Eningen: Demo gegen NPD-Zentrum
Am 1. Februar 1997 demonstrierten 3000 Leute gegen die NPD-Villa in Eningen. Vor knapp drei Jahren hatte die NPD das 2,1 Millionen-Anwesen in der Schillerstraße von den völkisch-nationalistisch auftretenden Krieg-Schwestern geerbt. Die Testamentsauflage: Die Einrichtung einer "nationalen Schulungs und Begegnungsstätte".
Der JN-Kader Jürgen Distler zählt zu den Nutzern des "Geschwister-Krieg-Zentrum".
Frieda Krieg war bereits am 1. Januar 1933 in die NSDAP eingetreten und überzeugte Nationalsozialistin. Auch ihre Schwester Charlotte Krieg war überzeugte NS-Anhängerin. Als Frieda Krieg 1987 starb, ging per Testament die Eninger Villa mit mehr als 7000 Quadratmeter großen Grundstück als Geschenk an die NPD. Wirksam wurde das Erbe aber erst 1994, nachdem auch Charlotte Krieg gestorben war. Die NPD errichtete das "Geschwister-Krieg-Zentrum".
Mittlerweile ist dort Holger Apfel, Bundesvorsitzender der JN eingezogen. Auch Jürgen Distler, ebenfalls im Bundesvorstand der JN, gilt als Dauergast. Das Haus wurde festungsartig gesichert und wird von den Neonazis videoüberwacht.

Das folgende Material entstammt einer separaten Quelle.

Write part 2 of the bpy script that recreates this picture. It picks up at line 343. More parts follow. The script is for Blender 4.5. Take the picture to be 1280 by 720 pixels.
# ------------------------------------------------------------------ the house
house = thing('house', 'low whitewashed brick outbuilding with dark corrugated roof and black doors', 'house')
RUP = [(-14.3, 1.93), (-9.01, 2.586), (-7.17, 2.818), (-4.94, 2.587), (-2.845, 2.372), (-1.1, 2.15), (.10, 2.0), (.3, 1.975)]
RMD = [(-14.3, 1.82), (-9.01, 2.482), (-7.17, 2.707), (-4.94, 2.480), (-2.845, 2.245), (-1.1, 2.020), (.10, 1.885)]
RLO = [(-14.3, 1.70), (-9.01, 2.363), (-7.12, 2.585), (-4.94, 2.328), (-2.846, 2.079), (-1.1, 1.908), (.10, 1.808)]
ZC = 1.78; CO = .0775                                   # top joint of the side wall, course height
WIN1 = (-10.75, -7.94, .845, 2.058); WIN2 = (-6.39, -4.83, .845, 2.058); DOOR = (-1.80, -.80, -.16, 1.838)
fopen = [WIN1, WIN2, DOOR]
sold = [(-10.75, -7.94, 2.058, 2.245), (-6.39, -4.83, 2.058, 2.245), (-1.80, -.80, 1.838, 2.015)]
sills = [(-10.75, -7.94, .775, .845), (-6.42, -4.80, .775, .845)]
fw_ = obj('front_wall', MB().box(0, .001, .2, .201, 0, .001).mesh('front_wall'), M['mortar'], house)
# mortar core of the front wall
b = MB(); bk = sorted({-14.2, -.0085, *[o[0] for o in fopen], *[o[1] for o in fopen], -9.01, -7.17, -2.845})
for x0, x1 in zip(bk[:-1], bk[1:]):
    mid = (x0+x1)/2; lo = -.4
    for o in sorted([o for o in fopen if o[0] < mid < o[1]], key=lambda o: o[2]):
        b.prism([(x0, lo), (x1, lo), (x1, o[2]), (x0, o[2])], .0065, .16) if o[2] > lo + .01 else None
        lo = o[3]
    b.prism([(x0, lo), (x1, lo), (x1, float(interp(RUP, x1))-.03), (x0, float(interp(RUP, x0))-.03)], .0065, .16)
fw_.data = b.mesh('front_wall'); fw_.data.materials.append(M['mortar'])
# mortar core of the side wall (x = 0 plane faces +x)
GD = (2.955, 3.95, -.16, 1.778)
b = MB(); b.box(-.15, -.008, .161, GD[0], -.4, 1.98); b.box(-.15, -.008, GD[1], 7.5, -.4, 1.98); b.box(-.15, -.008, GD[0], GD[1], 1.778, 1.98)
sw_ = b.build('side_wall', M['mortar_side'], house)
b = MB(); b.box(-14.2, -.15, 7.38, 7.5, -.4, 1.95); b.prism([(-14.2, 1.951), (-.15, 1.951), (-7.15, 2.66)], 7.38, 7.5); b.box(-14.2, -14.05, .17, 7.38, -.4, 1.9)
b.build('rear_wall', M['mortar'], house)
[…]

Auch die im Erdgeschoss des Hauses wohnenden Leute, die mit den Neonazis nichts am Hut haben, sind von den immer wieder aufmarschierenden Nazis im »Geschwister-Krieg-Zentrum« übel betroffen.
Außerdem haben dort bereits Schulungen stattgefunden - für den »Rudolf-Heß-Aufmarsch« in Worms 1996 wurden dort beispielsweise die Ordner »geschult«.
Organisiert wurde die bundesweite Antifa-Demo von dem "Reutlinger Antifa-Plenum" und einem gewerkschaftlichen Jugendbündnis. Den Aufruf unterstützten mehr als 50 Gruppen und Einzelpersonen - was dazu führte, dass an diesem Tag ein breites Spektrum von Leuten auf die Straße ging.
Am Abend gab es in einer leerstehenden Fabrikhalle in Eningen ein »Rock gegen Rechts«. Dieses Konzert war gut besucht und ein gelungener gemeinsamer Abschluss der Aktion. Die Demonstration zog geschlossen und ausdrucksstark durch das 10.000-EinwohnerInnen starke Dorf. Hundert Meter von dem Anwesen entfernt, das von der Polizei abgeriegelt wurde, fand die Abschlusskundgebung statt.
Derweil hatten sich rund 80 Neonazis in dem Haus verbarrikadiert, ihre in der Woche zuvor beantragte Gegendemonstration unter dem Motto "Sicherheit durch Recht und Ordnung - gegen Gewalt und Intoleranz«, die am selben Tag hätte stattfinden sollen, blieb bis zuletzt verboten.
Der Erfolg der Aktion, das zeigte sich in den darauf folgenden Wochen, bestand nicht nur in der Demonstration eines starken und breiten Widerstandes gegen die Neonazis an dem Tag, sondern sie motivierte die einzelnen antifaschistischen Initiativen auch aus bürgerlichen Kreisen wieder verstärkt gegen die Neonazis vorzugehen.
Denn der »Expertenweg« des Eninger Bürgermeisters Jürgen Steinhilber, der jahrelang auf Verhandlungen mit den Neonazis setzte, ist gescheitert: Die NPD ist seit kurzem als Eigentümerin im Grundbuch eingetragen. Die "Kornwestheimer Bank" gab der NPD durch eine Grundschuld einen 750 000 Mark umfassenden Kredit, mit dem die Neonazi-Partei bei Land und Bund zurückgezahlt hat.
Die Demo hat auch die »Eninger Initiative gegen das Nazi-Zentrum«, die an der Organisation der Aktion nicht beteiligt war, wieder bestärkt und dazu gebracht, über im Dorf verankerte Aktionen gegen das Neonazi-Zentrum nachzudenken.